Former “Family Feud” contestant Timothy Bliefnick was found guilty of murder for fatally shooting his estranged wife during a bitter divorce and custody battle.
Timothy Bliefnick, 39, had been separated from his wife Rebecca “Becky” Postle Bliefnick, 41, when he broke into the second-story window of her Illinois home in February and shot her 14 times.
The trial lasted for just over a week before the jury returned the verdict on Wednesday.
Prosecutors alleged that Bliefnick used Google to research how to commit a murder before riding a bike to her house — which was about a mile away from where he was staying.
He pried open the second-story window with a crowbar and shot his wife.

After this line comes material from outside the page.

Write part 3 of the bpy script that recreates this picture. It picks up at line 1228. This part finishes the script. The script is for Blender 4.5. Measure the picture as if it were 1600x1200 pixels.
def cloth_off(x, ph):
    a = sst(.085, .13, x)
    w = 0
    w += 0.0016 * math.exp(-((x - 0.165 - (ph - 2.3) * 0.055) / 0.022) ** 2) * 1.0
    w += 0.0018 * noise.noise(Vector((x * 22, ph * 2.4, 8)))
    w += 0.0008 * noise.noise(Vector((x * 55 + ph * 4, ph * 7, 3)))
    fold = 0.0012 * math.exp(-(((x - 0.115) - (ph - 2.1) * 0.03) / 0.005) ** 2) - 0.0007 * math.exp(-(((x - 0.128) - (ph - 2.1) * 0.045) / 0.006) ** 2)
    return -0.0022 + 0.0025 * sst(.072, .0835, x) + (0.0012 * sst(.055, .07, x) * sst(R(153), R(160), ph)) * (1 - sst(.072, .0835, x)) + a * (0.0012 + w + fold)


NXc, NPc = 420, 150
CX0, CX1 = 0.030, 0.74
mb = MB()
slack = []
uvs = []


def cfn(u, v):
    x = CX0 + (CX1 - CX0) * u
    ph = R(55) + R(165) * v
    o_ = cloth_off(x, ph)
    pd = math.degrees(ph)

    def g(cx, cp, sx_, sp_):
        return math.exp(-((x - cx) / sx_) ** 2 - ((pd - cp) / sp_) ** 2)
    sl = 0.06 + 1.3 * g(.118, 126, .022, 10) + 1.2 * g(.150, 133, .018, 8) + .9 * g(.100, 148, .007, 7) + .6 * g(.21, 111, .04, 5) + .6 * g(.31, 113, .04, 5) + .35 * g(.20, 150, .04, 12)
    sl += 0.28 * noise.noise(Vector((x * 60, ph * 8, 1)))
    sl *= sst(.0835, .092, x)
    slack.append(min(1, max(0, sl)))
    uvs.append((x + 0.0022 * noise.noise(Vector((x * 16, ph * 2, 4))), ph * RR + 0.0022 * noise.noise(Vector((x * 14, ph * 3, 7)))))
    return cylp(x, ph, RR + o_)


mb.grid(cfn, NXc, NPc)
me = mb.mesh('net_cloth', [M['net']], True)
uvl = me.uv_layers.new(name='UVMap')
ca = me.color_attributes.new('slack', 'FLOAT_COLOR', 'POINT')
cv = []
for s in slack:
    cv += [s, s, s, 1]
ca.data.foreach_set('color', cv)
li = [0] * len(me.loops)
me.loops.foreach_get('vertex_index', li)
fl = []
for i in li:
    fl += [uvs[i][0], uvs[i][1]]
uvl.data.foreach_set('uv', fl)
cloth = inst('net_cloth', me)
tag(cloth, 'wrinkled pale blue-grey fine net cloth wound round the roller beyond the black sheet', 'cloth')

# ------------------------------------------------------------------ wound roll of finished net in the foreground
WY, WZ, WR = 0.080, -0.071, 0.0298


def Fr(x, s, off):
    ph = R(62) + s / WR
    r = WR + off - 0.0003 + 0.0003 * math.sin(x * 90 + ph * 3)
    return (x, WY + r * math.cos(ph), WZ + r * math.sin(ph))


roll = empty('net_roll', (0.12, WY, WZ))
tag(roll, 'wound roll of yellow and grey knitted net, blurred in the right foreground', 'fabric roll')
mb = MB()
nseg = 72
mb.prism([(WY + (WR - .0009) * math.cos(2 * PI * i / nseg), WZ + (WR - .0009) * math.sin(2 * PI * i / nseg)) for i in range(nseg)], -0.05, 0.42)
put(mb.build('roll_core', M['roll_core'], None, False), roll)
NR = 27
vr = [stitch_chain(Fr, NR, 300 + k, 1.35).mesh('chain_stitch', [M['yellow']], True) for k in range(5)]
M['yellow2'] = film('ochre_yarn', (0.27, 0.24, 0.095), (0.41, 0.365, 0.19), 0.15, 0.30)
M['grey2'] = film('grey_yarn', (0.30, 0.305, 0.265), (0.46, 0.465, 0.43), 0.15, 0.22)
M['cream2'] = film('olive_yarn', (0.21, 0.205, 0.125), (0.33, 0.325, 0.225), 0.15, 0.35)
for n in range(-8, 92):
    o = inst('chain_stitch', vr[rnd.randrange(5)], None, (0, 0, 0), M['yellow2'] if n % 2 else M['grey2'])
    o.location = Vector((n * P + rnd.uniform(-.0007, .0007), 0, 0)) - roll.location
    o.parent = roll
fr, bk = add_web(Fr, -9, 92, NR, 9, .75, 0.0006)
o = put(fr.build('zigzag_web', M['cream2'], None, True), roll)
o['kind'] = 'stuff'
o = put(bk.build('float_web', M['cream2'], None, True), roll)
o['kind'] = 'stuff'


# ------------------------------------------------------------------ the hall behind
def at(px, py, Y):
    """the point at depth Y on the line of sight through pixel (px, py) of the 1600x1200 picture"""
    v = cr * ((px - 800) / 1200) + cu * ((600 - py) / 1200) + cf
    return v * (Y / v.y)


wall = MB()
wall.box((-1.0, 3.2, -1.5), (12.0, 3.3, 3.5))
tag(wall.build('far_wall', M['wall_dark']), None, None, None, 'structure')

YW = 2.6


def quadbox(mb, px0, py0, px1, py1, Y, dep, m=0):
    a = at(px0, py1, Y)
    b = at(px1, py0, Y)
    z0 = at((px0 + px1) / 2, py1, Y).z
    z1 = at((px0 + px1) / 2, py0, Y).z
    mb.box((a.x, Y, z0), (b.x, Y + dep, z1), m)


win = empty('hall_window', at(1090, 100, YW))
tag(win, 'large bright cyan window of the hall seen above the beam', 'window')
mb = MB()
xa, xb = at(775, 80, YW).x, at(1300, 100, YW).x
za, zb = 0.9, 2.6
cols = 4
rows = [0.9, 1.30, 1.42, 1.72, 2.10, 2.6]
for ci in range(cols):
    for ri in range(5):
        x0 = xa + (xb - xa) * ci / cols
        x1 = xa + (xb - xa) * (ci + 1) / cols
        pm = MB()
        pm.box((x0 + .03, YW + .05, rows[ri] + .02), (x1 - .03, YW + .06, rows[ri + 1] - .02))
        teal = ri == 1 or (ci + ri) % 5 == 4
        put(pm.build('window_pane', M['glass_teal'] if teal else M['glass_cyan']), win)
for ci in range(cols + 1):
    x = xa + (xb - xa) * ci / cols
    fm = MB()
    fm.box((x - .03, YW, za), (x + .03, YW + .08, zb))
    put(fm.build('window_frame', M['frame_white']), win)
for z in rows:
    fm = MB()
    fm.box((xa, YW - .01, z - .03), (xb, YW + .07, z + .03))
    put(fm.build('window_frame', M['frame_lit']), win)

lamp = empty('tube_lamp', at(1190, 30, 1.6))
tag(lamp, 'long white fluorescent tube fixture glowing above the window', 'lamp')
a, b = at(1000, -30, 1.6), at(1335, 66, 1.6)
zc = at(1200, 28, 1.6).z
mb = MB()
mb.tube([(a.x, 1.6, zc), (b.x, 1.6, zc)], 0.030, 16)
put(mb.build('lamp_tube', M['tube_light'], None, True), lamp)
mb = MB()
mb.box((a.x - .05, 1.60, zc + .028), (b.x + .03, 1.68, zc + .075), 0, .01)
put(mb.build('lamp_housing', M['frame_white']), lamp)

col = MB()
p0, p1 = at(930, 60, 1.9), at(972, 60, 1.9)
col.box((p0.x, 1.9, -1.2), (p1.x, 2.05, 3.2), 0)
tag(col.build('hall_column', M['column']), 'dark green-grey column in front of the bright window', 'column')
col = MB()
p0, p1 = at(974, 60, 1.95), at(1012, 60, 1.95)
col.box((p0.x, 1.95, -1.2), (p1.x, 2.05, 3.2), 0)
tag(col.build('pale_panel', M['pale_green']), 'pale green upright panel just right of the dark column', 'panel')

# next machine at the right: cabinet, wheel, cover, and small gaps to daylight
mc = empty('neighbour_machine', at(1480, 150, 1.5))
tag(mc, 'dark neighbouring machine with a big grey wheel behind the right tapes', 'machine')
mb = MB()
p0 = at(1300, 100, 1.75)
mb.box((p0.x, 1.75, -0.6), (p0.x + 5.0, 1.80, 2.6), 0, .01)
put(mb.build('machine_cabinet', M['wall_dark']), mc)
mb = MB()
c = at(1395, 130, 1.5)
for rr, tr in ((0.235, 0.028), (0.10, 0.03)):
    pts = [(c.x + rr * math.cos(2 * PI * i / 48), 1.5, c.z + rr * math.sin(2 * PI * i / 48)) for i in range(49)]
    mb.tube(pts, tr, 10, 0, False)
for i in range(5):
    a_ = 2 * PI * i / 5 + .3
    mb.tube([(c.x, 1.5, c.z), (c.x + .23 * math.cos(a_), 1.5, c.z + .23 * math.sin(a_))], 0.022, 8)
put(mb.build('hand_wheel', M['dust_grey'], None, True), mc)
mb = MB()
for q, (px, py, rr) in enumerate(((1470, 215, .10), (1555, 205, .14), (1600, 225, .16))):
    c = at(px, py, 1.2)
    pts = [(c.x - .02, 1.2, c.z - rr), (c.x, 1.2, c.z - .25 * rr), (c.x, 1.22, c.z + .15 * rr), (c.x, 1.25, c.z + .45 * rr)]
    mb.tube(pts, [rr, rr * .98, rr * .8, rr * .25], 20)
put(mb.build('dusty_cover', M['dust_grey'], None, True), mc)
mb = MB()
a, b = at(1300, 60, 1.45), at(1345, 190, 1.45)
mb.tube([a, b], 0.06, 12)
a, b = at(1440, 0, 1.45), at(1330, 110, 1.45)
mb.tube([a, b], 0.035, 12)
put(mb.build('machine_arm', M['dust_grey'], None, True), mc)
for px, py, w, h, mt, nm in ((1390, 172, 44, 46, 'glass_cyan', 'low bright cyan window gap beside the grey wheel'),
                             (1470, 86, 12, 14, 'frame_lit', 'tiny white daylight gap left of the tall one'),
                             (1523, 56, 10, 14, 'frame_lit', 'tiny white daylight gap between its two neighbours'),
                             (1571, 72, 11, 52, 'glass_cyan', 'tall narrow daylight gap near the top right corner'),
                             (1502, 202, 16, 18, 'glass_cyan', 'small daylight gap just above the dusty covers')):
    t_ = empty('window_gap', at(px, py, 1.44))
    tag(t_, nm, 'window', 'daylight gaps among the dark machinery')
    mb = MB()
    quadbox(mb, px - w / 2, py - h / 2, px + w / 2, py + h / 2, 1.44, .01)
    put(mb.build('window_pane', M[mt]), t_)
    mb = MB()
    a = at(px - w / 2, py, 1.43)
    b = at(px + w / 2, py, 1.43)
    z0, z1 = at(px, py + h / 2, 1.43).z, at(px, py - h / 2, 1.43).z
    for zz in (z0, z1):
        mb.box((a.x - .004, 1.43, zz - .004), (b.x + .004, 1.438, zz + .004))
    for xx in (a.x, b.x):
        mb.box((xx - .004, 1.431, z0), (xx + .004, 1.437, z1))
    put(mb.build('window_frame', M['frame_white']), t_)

Postle Bliefnick’s body was found by her father on Feb. 23 after she failed to pick her kids up from school.
Bliefnick’s internet search history included “How to open my door with a crowbar,” “How to make a homemade pistol silencer,” “Can you wash off gunpowder residue” and “What is the average Quincy police department response time,” Quincy Police Department detective Eric Cowick testified.
The couple married in 2009 but had been separated for several years and were going through divorce proceedings at the time of Rebecca’s death. They were also fighting for custody of their three children.
In 2020, Bliefnick appeared with his family on the popular TV game show “Family Feud.”
Bliefnick was arrested on March 13 — more than two weeks after police had executed a search warrant at his home. Investigators recovered a number of shell casings that matched those found at the scene.
The murder weapon was never recovered. Postle Bliefnick’s handgun was missing from her home. Her gun was one of several models that could have matched with the casings, according to Illinois State Police forensics experts.
During the trial, Postle Bliefnick’s sister, Sarah Reilly, testified that she received a text message that read, “If something ever happens to me, make sure the No. 1 person of interest is Tim.”
“I am putting this in writing that I’m fearful he will somehow harm me, come after me, or will try to [do] something to me that takes me away from the kids or the kids away from me,” Postle Bliefnick texted her sister, Reilly testified. “He already has lied multiple times to paint himself as a victim and me as the perpetrator when it is absolutely the other way around.”
Bliefnick’s attorney, Casey Schnack, argued that “the state has come up woefully short in their quest to prove Tim guilty beyond a reasonable doubt.”
She had previously told Fox News that she has evidence suggesting one or more individuals were stalking Postle Bliefnick’s neighborhood in the week before her murder.
Bliefnick declined to testify at the trial.